_WHAT YOU SHOULD DO_
Copy nothing but the lines below running from the line containing "Write a Blender" through the line containing "scn.render.resolution_x = 1024;", both end lines included.
---- DATA FOR THIS EXERCISE
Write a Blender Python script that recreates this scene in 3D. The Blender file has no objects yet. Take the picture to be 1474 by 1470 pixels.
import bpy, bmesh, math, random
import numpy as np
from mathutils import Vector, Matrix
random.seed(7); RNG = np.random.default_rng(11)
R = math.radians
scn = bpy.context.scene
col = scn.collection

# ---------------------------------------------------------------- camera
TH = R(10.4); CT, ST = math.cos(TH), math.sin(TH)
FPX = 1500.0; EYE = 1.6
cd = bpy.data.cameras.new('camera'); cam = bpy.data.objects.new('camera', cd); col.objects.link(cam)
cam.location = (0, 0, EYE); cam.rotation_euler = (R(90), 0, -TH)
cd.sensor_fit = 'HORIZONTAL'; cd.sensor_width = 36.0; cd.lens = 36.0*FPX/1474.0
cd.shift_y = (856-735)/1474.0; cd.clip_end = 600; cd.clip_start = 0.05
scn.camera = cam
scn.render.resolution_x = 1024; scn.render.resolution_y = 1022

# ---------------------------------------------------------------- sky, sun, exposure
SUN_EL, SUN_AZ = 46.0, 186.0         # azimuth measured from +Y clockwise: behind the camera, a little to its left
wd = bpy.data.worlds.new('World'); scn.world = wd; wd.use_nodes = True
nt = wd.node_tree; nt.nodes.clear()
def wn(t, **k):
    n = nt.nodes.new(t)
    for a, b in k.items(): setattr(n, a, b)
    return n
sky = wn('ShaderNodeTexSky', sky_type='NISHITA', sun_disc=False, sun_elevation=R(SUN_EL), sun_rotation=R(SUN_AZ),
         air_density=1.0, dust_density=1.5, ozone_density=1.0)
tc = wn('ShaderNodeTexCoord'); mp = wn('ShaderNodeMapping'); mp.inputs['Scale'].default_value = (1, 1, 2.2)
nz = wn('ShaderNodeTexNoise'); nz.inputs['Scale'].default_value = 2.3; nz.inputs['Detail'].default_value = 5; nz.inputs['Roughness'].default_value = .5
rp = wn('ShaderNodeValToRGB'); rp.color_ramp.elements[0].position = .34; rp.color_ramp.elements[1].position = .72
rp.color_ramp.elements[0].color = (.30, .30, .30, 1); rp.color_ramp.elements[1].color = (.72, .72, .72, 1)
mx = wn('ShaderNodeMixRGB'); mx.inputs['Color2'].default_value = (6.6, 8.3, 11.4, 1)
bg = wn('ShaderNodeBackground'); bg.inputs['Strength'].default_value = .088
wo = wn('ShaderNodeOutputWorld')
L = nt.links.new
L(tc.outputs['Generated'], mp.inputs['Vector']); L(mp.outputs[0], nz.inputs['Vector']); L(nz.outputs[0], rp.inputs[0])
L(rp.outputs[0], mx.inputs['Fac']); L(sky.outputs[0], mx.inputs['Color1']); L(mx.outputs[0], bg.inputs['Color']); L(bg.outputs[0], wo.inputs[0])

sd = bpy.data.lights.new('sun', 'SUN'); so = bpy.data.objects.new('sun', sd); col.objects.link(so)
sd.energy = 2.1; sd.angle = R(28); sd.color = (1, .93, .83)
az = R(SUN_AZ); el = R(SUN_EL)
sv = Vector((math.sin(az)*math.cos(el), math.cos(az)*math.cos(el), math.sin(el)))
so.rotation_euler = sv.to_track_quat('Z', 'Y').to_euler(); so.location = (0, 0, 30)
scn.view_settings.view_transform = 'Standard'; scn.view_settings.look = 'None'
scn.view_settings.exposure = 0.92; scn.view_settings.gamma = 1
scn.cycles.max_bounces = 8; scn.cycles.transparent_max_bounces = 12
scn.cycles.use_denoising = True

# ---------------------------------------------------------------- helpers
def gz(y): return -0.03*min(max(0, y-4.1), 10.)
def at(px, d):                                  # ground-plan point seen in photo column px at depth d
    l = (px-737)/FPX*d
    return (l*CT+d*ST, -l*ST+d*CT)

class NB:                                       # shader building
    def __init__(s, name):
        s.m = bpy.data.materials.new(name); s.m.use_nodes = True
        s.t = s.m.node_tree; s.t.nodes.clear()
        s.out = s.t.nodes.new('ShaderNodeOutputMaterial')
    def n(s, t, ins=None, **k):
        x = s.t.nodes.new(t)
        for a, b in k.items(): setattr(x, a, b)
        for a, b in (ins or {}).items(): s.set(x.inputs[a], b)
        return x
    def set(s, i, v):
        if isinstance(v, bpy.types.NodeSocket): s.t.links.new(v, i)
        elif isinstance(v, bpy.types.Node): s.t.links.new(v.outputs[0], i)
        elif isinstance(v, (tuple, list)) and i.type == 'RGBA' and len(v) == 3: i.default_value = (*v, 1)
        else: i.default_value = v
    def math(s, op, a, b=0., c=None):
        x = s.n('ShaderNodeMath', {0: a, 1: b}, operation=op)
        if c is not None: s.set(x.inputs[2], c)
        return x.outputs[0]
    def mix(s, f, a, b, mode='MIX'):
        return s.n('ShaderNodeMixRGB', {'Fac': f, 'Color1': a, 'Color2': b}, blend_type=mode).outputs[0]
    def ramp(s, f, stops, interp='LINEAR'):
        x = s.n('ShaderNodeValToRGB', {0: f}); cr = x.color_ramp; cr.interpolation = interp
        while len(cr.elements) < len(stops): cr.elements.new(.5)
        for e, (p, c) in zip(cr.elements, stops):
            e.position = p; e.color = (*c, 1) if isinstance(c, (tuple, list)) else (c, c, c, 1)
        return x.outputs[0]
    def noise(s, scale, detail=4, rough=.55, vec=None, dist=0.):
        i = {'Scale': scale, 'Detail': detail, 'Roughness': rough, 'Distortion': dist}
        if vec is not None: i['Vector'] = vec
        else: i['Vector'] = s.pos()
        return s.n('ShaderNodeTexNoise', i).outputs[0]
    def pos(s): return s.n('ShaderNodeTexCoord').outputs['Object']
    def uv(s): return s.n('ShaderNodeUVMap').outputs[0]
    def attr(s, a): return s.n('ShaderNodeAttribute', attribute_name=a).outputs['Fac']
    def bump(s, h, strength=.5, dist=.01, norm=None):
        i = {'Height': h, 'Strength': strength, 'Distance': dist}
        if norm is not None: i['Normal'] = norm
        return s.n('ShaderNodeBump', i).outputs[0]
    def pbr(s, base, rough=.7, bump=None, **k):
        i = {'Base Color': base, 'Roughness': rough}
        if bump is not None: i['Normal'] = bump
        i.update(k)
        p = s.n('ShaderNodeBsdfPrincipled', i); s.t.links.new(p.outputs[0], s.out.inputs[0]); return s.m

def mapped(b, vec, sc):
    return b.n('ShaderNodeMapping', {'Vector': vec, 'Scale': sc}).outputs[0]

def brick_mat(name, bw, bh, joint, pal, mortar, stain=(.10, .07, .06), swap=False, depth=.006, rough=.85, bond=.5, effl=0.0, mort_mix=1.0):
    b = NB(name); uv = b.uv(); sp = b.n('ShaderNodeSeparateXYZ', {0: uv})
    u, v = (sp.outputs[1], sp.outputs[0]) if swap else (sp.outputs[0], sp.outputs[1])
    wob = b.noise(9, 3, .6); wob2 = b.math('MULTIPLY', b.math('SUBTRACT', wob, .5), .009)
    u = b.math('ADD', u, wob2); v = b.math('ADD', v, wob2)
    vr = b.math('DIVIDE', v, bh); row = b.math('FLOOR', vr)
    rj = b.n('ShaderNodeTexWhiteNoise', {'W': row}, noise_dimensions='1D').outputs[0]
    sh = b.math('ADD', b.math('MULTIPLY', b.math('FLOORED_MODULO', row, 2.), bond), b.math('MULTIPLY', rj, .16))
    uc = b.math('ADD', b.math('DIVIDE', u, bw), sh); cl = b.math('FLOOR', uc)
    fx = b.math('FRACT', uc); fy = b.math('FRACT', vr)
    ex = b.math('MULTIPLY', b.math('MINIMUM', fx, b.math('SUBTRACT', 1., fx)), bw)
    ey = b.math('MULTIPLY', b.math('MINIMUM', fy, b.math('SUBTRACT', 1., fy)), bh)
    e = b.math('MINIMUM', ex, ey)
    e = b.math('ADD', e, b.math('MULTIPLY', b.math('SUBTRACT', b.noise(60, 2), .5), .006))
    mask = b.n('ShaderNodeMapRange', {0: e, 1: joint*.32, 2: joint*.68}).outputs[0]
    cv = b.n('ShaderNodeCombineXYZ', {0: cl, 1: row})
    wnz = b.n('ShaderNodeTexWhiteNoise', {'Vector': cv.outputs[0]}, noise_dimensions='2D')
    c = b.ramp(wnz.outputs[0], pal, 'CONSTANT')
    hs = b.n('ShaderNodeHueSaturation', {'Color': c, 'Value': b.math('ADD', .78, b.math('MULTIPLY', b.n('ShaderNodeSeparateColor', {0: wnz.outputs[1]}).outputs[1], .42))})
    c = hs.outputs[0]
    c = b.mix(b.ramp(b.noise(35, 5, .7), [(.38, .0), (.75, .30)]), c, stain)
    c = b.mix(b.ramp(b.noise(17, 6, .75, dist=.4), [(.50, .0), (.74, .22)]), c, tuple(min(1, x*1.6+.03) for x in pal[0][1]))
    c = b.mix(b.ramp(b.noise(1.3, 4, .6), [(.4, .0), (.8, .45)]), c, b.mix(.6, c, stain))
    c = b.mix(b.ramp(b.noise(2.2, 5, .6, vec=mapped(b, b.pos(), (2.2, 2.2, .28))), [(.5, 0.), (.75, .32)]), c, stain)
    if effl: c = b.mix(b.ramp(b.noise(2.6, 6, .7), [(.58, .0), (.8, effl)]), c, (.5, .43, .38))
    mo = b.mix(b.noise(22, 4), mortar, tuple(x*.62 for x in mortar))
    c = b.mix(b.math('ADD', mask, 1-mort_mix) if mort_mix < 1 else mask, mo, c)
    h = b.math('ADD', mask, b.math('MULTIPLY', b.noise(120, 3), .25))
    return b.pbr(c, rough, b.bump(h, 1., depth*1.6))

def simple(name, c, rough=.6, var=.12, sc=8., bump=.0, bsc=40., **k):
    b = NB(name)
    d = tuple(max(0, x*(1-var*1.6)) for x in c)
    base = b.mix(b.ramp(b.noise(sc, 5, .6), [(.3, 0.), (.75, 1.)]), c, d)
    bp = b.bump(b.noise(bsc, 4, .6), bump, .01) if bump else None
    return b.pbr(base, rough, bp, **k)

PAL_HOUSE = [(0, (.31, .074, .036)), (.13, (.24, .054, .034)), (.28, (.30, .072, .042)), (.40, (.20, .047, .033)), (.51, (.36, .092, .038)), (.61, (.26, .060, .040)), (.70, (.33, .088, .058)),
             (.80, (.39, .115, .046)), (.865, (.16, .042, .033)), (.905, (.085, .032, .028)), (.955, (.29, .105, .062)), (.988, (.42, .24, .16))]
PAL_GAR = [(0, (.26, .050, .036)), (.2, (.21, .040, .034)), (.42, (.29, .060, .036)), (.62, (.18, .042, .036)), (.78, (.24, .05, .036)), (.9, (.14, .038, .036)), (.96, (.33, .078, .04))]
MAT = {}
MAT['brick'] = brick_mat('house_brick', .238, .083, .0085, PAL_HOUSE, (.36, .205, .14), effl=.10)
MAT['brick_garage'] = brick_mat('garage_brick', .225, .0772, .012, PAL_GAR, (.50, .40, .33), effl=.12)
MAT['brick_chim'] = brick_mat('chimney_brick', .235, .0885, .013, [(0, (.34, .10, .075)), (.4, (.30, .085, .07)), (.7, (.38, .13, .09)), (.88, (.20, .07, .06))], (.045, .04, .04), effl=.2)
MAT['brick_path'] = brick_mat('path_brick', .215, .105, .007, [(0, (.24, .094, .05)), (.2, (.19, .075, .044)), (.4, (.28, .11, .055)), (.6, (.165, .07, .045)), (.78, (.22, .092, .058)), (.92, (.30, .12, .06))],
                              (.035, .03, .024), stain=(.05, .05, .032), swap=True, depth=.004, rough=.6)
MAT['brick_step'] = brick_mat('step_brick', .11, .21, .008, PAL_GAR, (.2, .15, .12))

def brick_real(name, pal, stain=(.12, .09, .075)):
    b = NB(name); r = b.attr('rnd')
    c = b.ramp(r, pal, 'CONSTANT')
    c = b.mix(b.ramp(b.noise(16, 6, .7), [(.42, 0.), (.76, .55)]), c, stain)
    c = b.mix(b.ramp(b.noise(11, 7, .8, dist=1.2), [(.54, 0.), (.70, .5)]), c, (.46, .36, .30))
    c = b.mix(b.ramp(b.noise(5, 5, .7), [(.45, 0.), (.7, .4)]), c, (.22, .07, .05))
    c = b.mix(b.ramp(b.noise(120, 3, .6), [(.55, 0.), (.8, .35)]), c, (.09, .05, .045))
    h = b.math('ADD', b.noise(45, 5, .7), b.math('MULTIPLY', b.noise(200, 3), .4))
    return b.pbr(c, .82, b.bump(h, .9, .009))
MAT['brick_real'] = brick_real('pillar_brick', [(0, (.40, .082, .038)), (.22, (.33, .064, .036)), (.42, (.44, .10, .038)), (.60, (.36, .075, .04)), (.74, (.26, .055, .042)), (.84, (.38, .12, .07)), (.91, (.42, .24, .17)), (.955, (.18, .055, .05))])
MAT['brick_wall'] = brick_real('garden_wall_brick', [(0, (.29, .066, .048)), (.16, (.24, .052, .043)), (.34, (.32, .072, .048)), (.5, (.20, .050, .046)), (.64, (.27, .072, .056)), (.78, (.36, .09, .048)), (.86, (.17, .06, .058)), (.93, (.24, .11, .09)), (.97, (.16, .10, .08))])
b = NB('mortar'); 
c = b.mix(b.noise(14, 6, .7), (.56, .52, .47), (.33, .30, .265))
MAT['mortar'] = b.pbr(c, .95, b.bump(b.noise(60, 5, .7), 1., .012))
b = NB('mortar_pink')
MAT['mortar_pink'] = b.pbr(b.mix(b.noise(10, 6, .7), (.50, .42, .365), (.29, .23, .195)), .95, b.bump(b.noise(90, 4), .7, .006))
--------
---- DATA FOR THIS EXERCISE
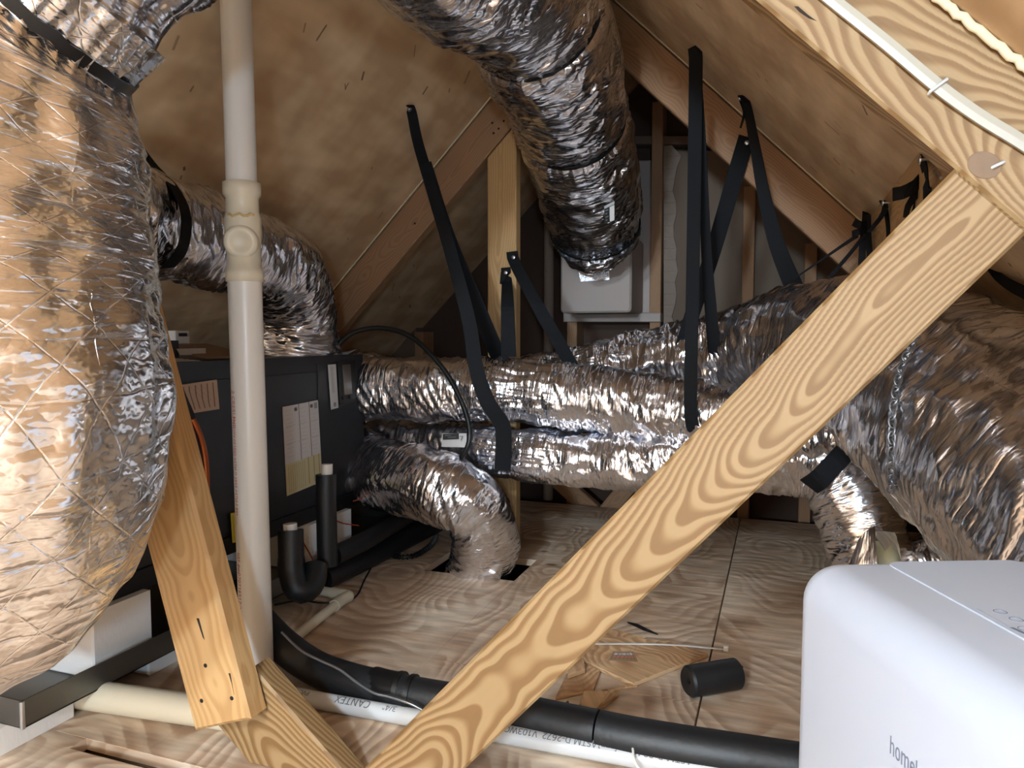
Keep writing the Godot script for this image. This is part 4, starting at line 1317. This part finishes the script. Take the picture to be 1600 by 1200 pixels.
--------
_SOLVED EXERCISE_
Write a Blender Python script that recreates this scene in 3D. The Blender file has no objects yet. Take the picture to be 1474 by 1470 pixels.
import bpy, bmesh, math, random
import numpy as np
from mathutils import Vector, Matrix
random.seed(7); RNG = np.random.default_rng(11)
R = math.radians
scn = bpy.context.scene
col = scn.collection

# ---------------------------------------------------------------- camera
TH = R(10.4); CT, ST = math.cos(TH), math.sin(TH)
FPX = 1500.0; EYE = 1.6
cd = bpy.data.cameras.new('camera'); cam = bpy.data.objects.new('camera', cd); col.objects.link(cam)
cam.location = (0, 0, EYE); cam.rotation_euler = (R(90), 0, -TH)
cd.sensor_fit = 'HORIZONTAL'; cd.sensor_width = 36.0; cd.lens = 36.0*FPX/1474.0
cd.shift_y = (856-735)/1474.0; cd.clip_end = 600; cd.clip_start = 0.05
scn.camera = cam
scn.render.resolution_x = 1024; scn.render.resolution_y = 1022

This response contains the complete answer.